Let’s be honest about what’s happening here. X hasn’t simply “changed”, it’s been deliberately reshaped into something harsher, noisier, and less trustworthy, and people are right to walk away. A public square that once aspired, however imperfectly, to host plural voices has become a platform where outrage is rewarded, nuance is buried, and misinformation travels faster than truth. That’s not accidental, it’s structural, and users are being asked to accept it as the new normal.
Trust has been hollowed out. Moderation has been weakened in the name of “free speech”, but what that has often meant in practice is freedom for the loudest, the most aggressive, and the most cynical. Good-faith conversation gets drowned. Marginalised voices retreat. Reasonable people self-censor or leave altogether. A space that silences people through hostility is not a free space, it’s a hostile one.
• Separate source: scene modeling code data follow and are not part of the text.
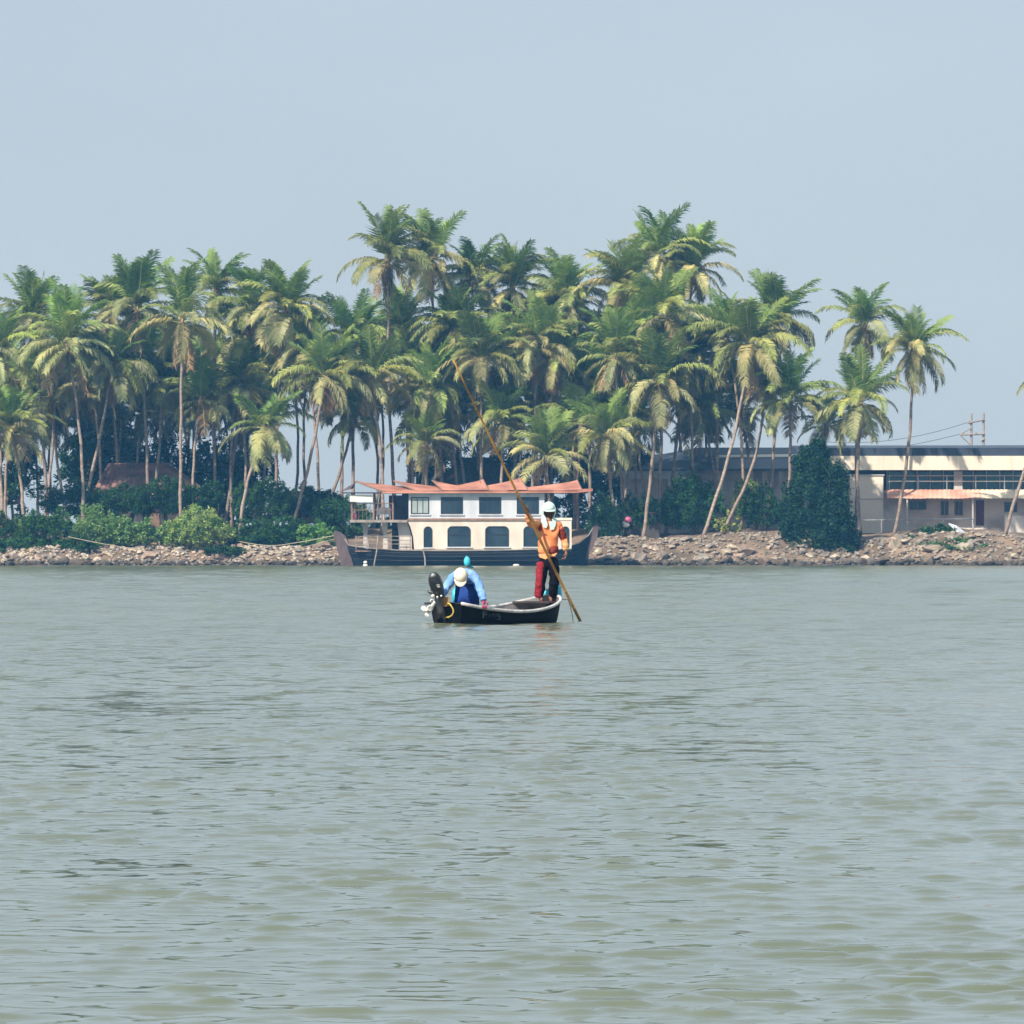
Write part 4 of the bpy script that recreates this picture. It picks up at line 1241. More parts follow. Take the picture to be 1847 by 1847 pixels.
# ------------------------------------------------------------------ long building on the right
def warehouse():
    D = 500.0
    x = lambda p: X(p, D); z = lambda p: Z(p, D)
    t = thing('warehouse', 'long low building with dark roof edge, cream fascia and teal upper windows behind the palms', 'building', (x(1500), D + 6, z(955)))
    zb = z(962)
    XR = 2150
    # roof
    MB().slab([(x(1440), D - .6, z(822)), (x(XR), D - .6, z(821)), (x(XR), D + 14, z(800)), (x(1440), D + 14, z(801))], (0, 0, .12)).build('roof', M['roof_dark'], t)
    MB().box(x(1455), x(XR), D - .62, D - .5, z(822), z(808)).build('roof_edge', M['roof_dark'], t)
    # left, lower roof with raised middle
    MB().slab([(x(1150), D - 1.0, z(849)), (x(1440), D - 1.0, z(848)), (x(1440), D + 5, z(808)), (x(1265), D + 5, z(808)), (x(1180), D + 5, z(823))], (0, 0, .12)).build('roof', M['roof_dark'], t)
    MB().box(x(1290), x(1455) - .004, D + 4.0, D + 4.1, z(827), z(822)).build('light_strip', M['fascia'], t)
    yb_ = lambda py: D - 1.0 + 6.0 * (848 - py) / 40.0
    MB().slab([(x(1292), yb_(828), z(828) + .14), (x(1440), yb_(827), z(827) + .14), (x(1440), yb_(822), z(822) + .14), (x(1300), yb_(824), z(824) + .14)], (0, 0, .05)).build('roof_light_sheet', M['fascia'], t)
    # fascia in sheets
    a = 1455
    k = 0
    while a < XR:
        b = a + 46
        MB().box(x(a) + .004, x(b) - .004, D - .75 + .008 * (k % 2), D - .64, z(848), z(822.5)).build('fascia_panel', M['fascia'], t)
        a = b; k += 1
    # upper wall back, recessed glazing
    MB().box(x(1532), x(XR), D + 2.3, D + 2.5, z(888), z(846)).build('upper_wall', M['dark_wall'], t)
    a = 1603; k = 0
    while a < XR - 30:
        wdt = 24 if k % 5 else 30
        MB().box(x(a) + .06, x(a + wdt) - .06, D + 2.18, D + 2.22, z(886), z(851)).build('glazing_panel', M['teal_glass'], t)
        MB().box(x(a) - .045, x(a) + .045, D + 2.08, D + 2.26, z(886), z(849)).build('mullion', M['galv'], t)
        if k % 6 == 5:
            MB().box(x(a) - .35, x(a) + .35, D + .4, D + .75, z(886), z(850)).build('pillar', M['greyplaster'], t)
        a += wdt; k += 1
    rl = MB()
    for py in (858, 868):
        rl.tube([(x(1600), D + .1, z(py)), (x(XR), D + .1, z(py))], .045, 5)
    for q in range(1604, XR, 52):
        rl.tube([(x(q), D + .1, z(886)), (x(q), D + .1, z(857))], .05, 5)
    rl.build('gallery_railing', M['galv'], t)
    # upper floor slab, awning
    MB().box(x(1594), x(XR), D, D + 4, z(888), z(884.5)).build('floor_slab', M['greyplaster'], t)
    a = 1598; k = 0
    while a < XR:
        b = a + 34
        py0, py1 = (884, 899)
        mtl = M['awning'] if a < 1740 else M['awning_cream']
        mb = MB()
        n = 8
        for s in range(n):
            xa, xb = x(a) + (x(b) - x(a)) * s / n, x(a) + (x(b) - x(a)) * (s + 1) / n
            w = .035 if s % 2 else -.0
            mb.slab([(xa, D - 1.7, z(899.5 + (k % 2) * .5) + w), (xb, D - 1.7, z(899.5 + (k % 2) * .5) + .035 - w), (xb, D - .02, z(884) + .035 - w), (xa, D - .02, z(884) + w)], (0, 0, .03))
        mb.build('awning_sheet', mtl, t)
        a = b; k += 1
    for q in (1634, 1752, 1870, 1990):
        MB().box(x(q) - .06, x(q) + .06, D - 1.6, D - 1.48, zb, z(898)).build('awning_post', M['greyplaster'], t)
    # lower wall with openings
    holes = [(x(1640), x(1672), z(920), z(903)), (x(1697), x(1712), z(930), z(903)), (x(1722), x(1738), z(930), z(903)),
             (x(1761), x(1776), z(948), z(902)), (x(1812), x(1836), z(924), z(905)), (x(1880), x(1910), z(924), z(905))]
    wm = MB(); wall_holes(wm, x(1594) + .003, x(XR), zb, z(888) - .003, holes, D + .5, D + .7)
    wm.build('lower_wall', M['greyplaster'], t)
    for k, h in enumerate(holes):
        if k == 3:
            d = MB().box(h[0] + .01, h[1] - .01, D + .56, D + .62, h[2], h[3] - .01).build('door', M['maroon'], t)
            MB().ell((h[1] - .12, D + .53, (h[2] + h[3]) / 2), .04, .04, .04, 6, 4).build('handle', M['galv'], d)
        else:
            outer = [(h[0], h[2]), (h[1], h[2]), (h[1], h[3]), (h[0], h[3])]
            inner = [(h[0] + .07, h[2] + .07), (h[1] - .07, h[2] + .07), (h[1] - .07, h[3] - .07), (h[0] + .07, h[3] - .07)]
            w = MB().ring(outer, inner, D + .47, D + .6).build('window', M['grey_wood'], t)
            MB().prism(inner, D + .55, D + .57).build('pane', M['glass'], w)
            MB().box((h[0] + h[1]) / 2 - .03, (h[0] + h[1]) / 2 + .03, D + .5, D + .58, h[2] + .07, h[3] - .07).build('mullion', M['grey_wood'], w)
    # cream wall block
    bl = MB().box(x(1532), x(1592), D - .9, D + 3, zb, z(858)).build('wall_block', M['plaster'], t)
    MB().box(x(1531), x(1593), D - .96, D - .9 - .003, z(901), z(899.5)).build('string_course', M['greyplaster'], bl)
    MB().box(x(1530), x(1594), D - 1.0, D + 3.1, z(858) + .003, z(856)).build('coping', M['greyplaster'], bl)
    # left half: shaded walls and openings, white beam
    holes = [(x(1168), x(1188), z(950), z(900)), (x(1250), x(1275), z(915), z(880)), (x(1345), x(1362), z(905), z(880)), (x(1418), x(1440), z(915), z(880))]
    wm = MB(); wall_holes(wm, x(1125), x(1532) - .004, zb, z(848) - .02, holes, D + .9, D + 1.1)
    wm.build('lower_wall', M['greyplaster'], t)
    for h in holes:
        MB().box(h[0], h[1], D + 1.0, D + 1.04, h[2], h[3]).build('shutter', M['dark_wood'], t)
    MB().box(x(1124), x(1242), D - .5, D + .1, z(864), z(850)).build('white_beam', M['white_paint'], t)
    for q in (1210, 1300, 1380, 1409):
        MB().box(x(q) - .2, x(q) + .2, D - .35, D + .2 - .003, zb, z(849.5)).build('pillar', M['greyplaster'], t)
    MB().box(x(1125), x(XR), D + 13.8, D + 14, zb, z(815)).build('rear_wall', M['dark_wall'], t)
    return t


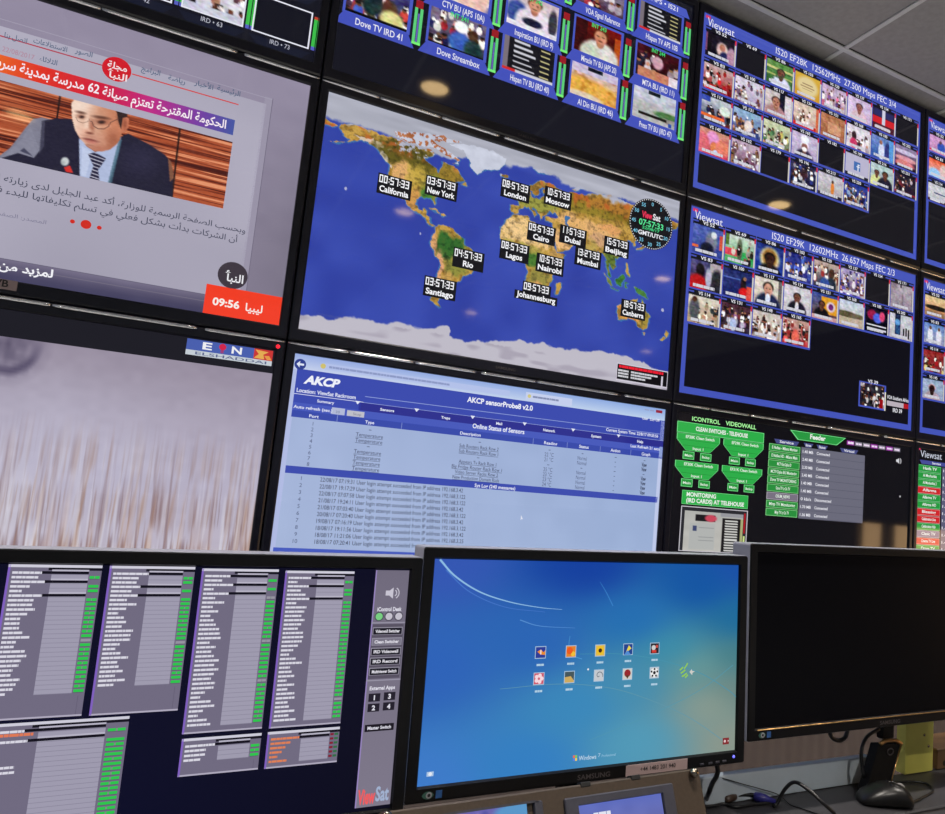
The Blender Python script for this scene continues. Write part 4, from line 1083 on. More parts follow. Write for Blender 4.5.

Then there’s the concentration of power. One individual now exerts extraordinary influence over rules, reach, and direction, with minimal transparency and no meaningful accountability. You don’t need a law to be broken to decide you want no part in that. Consumers are allowed to make moral choices. Withdrawing attention, data, and participation isn’t censorship, it’s conscience.
Grok sits uncomfortably inside all of this. It isn’t being received as a neutral, trustworthy tool, but as an extension of the platform’s brand and ideology. When the environment around a technology feels politicised, unstable, and ego-driven, trust in the technology collapses with it. That’s not irrational scepticism, it’s common sense.
People aren’t leaving because they’re fragile or offended. They’re leaving because they can see clearly what the platform has become, and they refuse to pretend otherwise. That’s not virtue signalling, it’s integrity.